C
harly Malfède connaît des nuits agités. Au réveil, il attrape un crayon et esquisse ses cauchemars dans un carnet. Un petit livre rempli d’ombres menaçantes et de ponts brinquebalants. Un matin, dans la cour du collège, il surprend son ex petite-amie amourachée d’un lycéen planté fièrement à côté de son scooter. Une image s’impose alors à l’adolescent, celle d’un terrible accident. Le lendemain, il apprend que sa vision s’est réalisée. Les tourtereaux ont été admis en réanimation. Est-il responsable ? Par ailleurs, son meilleur copain tousse soudainement. Les mouchoirs sont tâchés de sang. En ouvrant son cahier, le jeune homme s’aperçoit qu’il a déjà représenté son camarade sur un lit d’hôpital. Et ces voix qu’il commence à entendre. C’est évident, il devient fou !

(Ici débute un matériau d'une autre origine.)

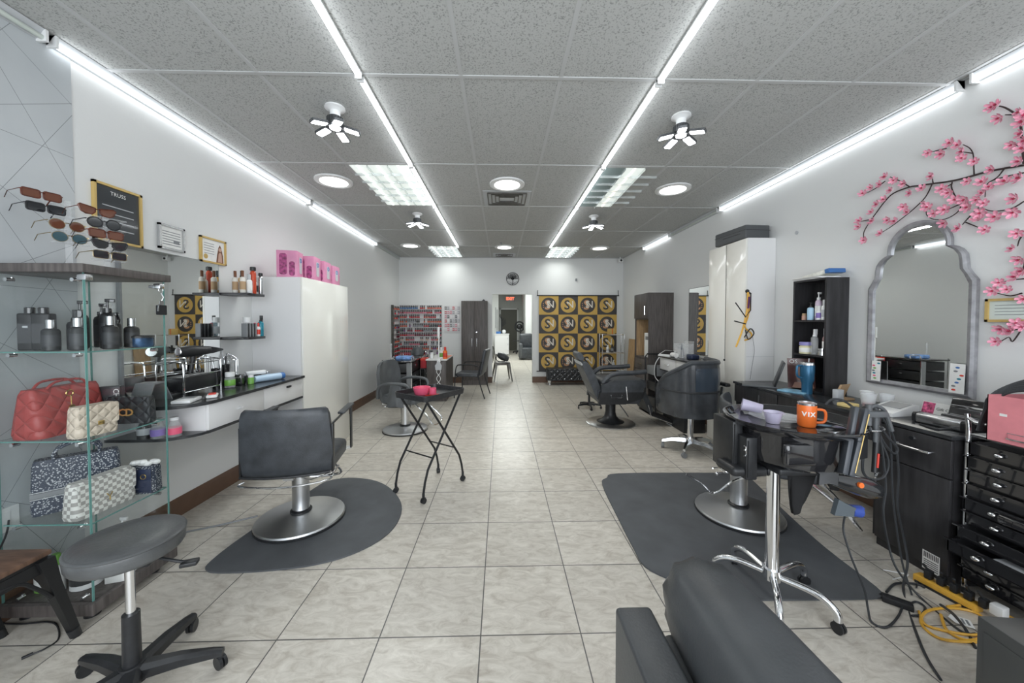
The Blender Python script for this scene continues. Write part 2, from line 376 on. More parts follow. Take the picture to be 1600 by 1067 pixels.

Les scénaristes, Christian Carayon et Michel-Yves Schmitt, installent leur série fantastique en usant de certains lieux-communs, l’anti-héros rejetant les événements, les parents en cours de séparation, l’aide providentielle à la fois d’une rebelle gothique et d’un professeur impliqué. Ces repères sont actualisés par les auteurs qui introduisent des concepts plus contemporains, notamment le harcèlement scolaire.
En entame du récit, un enseignant choisit comme sujet d’étude le film de science-fiction l’armée des douze singes dans le but d’animer un débat sur la peur du progrès. Cette scène n’est pas anodine et elle est remarquablement utilisée. Elle permet d’exposer des personnages, de faire naître des intérêts entre eux, de justifier des dialogues sarcastiques et d’introduire progressivement la thématique de la folie. Tout au long du scénario, les écrivains poursuivent les parallèles avec la production cinématographique de Terry Gilliam. Pas sûr, néanmoins, que les jeunes lecteurs profitent jusqu’au bout de la métaphore filée.
Au dessin, l’artiste italienne, Alessandra Marsili, œuvre parfaitement pour rendre lisible les différents arcs narratifs. Son style graphique est très léger. Le trait est fin et aérien, pas toujours très détaillé en arrière plan, laissant la couleur animer les formes. Les séquences d’hallucination sont très contrastées, que ce soit en matière de cadrages ou de colorisation, un rose et un violet réhaussant des aplats de noirs. Elle utilise, mais plus rarement, un encrage pigmenté sur un fond sombre pour pointer cet éloignement du réel.
Issu de la collection Frissons des éditions Jungle, ce premier volet présente de nombreuses qualités. Il ne manque pas de rythme, la mise en place est détaillée et l’album se termine sur une rencontre qui laisse Charly dans l’expectative. Cette fin est bien amenée et provoque une forte attente. Espérons que le prochain tome réponde aux multiples questions laissées en suspens.